* _The request_: Quote the full listing word for word.
━━━━━━━━━━━━━━━━━━━━
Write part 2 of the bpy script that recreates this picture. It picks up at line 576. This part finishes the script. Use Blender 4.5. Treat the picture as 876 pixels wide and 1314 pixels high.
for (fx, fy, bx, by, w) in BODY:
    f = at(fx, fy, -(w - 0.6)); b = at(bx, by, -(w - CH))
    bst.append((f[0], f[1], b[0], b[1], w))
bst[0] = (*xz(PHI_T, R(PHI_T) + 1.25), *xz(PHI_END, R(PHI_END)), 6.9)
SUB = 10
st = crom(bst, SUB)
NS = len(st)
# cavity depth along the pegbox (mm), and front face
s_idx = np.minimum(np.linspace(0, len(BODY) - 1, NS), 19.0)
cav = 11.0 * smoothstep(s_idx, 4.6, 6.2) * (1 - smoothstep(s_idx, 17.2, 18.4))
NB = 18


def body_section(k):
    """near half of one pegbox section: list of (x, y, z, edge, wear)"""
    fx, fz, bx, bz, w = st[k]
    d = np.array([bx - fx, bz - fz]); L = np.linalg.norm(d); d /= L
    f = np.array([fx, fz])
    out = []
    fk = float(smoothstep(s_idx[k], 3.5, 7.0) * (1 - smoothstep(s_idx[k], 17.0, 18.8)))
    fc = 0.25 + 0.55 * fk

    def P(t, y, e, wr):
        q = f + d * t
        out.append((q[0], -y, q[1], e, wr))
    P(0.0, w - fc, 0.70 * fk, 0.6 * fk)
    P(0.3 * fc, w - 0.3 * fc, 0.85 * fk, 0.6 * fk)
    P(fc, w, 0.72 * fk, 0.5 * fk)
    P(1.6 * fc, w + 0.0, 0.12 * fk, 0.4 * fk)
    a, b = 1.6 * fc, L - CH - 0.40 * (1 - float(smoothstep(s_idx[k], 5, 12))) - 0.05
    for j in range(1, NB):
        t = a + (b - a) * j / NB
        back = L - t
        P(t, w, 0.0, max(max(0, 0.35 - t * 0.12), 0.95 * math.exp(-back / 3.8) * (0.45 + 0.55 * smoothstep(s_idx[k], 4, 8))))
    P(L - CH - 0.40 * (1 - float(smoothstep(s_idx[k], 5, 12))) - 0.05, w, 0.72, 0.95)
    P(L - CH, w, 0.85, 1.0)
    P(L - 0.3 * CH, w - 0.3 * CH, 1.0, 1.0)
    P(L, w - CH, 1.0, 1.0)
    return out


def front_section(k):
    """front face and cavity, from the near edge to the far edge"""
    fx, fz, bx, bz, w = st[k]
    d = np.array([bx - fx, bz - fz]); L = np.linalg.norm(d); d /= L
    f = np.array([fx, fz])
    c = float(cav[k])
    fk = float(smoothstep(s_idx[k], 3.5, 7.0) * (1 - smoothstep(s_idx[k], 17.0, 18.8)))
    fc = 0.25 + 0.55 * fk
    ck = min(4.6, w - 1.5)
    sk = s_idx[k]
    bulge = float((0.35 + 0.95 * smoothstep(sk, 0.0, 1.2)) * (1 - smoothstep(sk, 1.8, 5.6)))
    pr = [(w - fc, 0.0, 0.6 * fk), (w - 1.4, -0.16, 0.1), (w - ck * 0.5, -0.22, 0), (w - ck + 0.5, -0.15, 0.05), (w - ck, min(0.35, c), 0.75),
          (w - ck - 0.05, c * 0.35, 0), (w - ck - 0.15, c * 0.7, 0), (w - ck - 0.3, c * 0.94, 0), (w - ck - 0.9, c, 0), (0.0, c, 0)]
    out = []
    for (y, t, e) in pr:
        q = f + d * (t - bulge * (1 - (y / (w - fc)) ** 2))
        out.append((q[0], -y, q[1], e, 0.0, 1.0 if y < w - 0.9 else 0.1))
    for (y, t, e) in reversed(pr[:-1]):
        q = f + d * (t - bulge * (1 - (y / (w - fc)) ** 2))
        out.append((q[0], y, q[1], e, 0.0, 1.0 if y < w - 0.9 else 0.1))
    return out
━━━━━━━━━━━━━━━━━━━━
* _Result of this exercise_:
Write part 2 of the bpy script that recreates this picture. It picks up at line 576. This part finishes the script. Use Blender 4.5. Treat the picture as 876 pixels wide and 1314 pixels high.
for (fx, fy, bx, by, w) in BODY:
    f = at(fx, fy, -(w - 0.6)); b = at(bx, by, -(w - CH))
    bst.append((f[0], f[1], b[0], b[1], w))
bst[0] = (*xz(PHI_T, R(PHI_T) + 1.25), *xz(PHI_END, R(PHI_END)), 6.9)
SUB = 10
st = crom(bst, SUB)
NS = len(st)
# cavity depth along the pegbox (mm), and front face
s_idx = np.minimum(np.linspace(0, len(BODY) - 1, NS), 19.0)
cav = 11.0 * smoothstep(s_idx, 4.6, 6.2) * (1 - smoothstep(s_idx, 17.2, 18.4))
NB = 18


def body_section(k):
    """near half of one pegbox section: list of (x, y, z, edge, wear)"""
    fx, fz, bx, bz, w = st[k]
    d = np.array([bx - fx, bz - fz]); L = np.linalg.norm(d); d /= L
    f = np.array([fx, fz])
    out = []
    fk = float(smoothstep(s_idx[k], 3.5, 7.0) * (1 - smoothstep(s_idx[k], 17.0, 18.8)))
    fc = 0.25 + 0.55 * fk

    def P(t, y, e, wr):
        q = f + d * t
        out.append((q[0], -y, q[1], e, wr))
    P(0.0, w - fc, 0.70 * fk, 0.6 * fk)
    P(0.3 * fc, w - 0.3 * fc, 0.85 * fk, 0.6 * fk)
    P(fc, w, 0.72 * fk, 0.5 * fk)
    P(1.6 * fc, w + 0.0, 0.12 * fk, 0.4 * fk)
    a, b = 1.6 * fc, L - CH - 0.40 * (1 - float(smoothstep(s_idx[k], 5, 12))) - 0.05
    for j in range(1, NB):
        t = a + (b - a) * j / NB
        back = L - t
        P(t, w, 0.0, max(max(0, 0.35 - t * 0.12), 0.95 * math.exp(-back / 3.8) * (0.45 + 0.55 * smoothstep(s_idx[k], 4, 8))))
    P(L - CH - 0.40 * (1 - float(smoothstep(s_idx[k], 5, 12))) - 0.05, w, 0.72, 0.95)
    P(L - CH, w, 0.85, 1.0)
    P(L - 0.3 * CH, w - 0.3 * CH, 1.0, 1.0)
    P(L, w - CH, 1.0, 1.0)
    return out


def front_section(k):
    """front face and cavity, from the near edge to the far edge"""
    fx, fz, bx, bz, w = st[k]
    d = np.array([bx - fx, bz - fz]); L = np.linalg.norm(d); d /= L
    f = np.array([fx, fz])
    c = float(cav[k])
    fk = float(smoothstep(s_idx[k], 3.5, 7.0) * (1 - smoothstep(s_idx[k], 17.0, 18.8)))
    fc = 0.25 + 0.55 * fk
    ck = min(4.6, w - 1.5)
    sk = s_idx[k]
    bulge = float((0.35 + 0.95 * smoothstep(sk, 0.0, 1.2)) * (1 - smoothstep(sk, 1.8, 5.6)))
    pr = [(w - fc, 0.0, 0.6 * fk), (w - 1.4, -0.16, 0.1), (w - ck * 0.5, -0.22, 0), (w - ck + 0.5, -0.15, 0.05), (w - ck, min(0.35, c), 0.75),
          (w - ck - 0.05, c * 0.35, 0), (w - ck - 0.15, c * 0.7, 0), (w - ck - 0.3, c * 0.94, 0), (w - ck - 0.9, c, 0), (0.0, c, 0)]
    out = []
    for (y, t, e) in pr:
        q = f + d * (t - bulge * (1 - (y / (w - fc)) ** 2))
        out.append((q[0], -y, q[1], e, 0.0, 1.0 if y < w - 0.9 else 0.1))
    for (y, t, e) in reversed(pr[:-1]):
        q = f + d * (t - bulge * (1 - (y / (w - fc)) ** 2))
        out.append((q[0], y, q[1], e, 0.0, 1.0 if y < w - 0.9 else 0.1))
    return out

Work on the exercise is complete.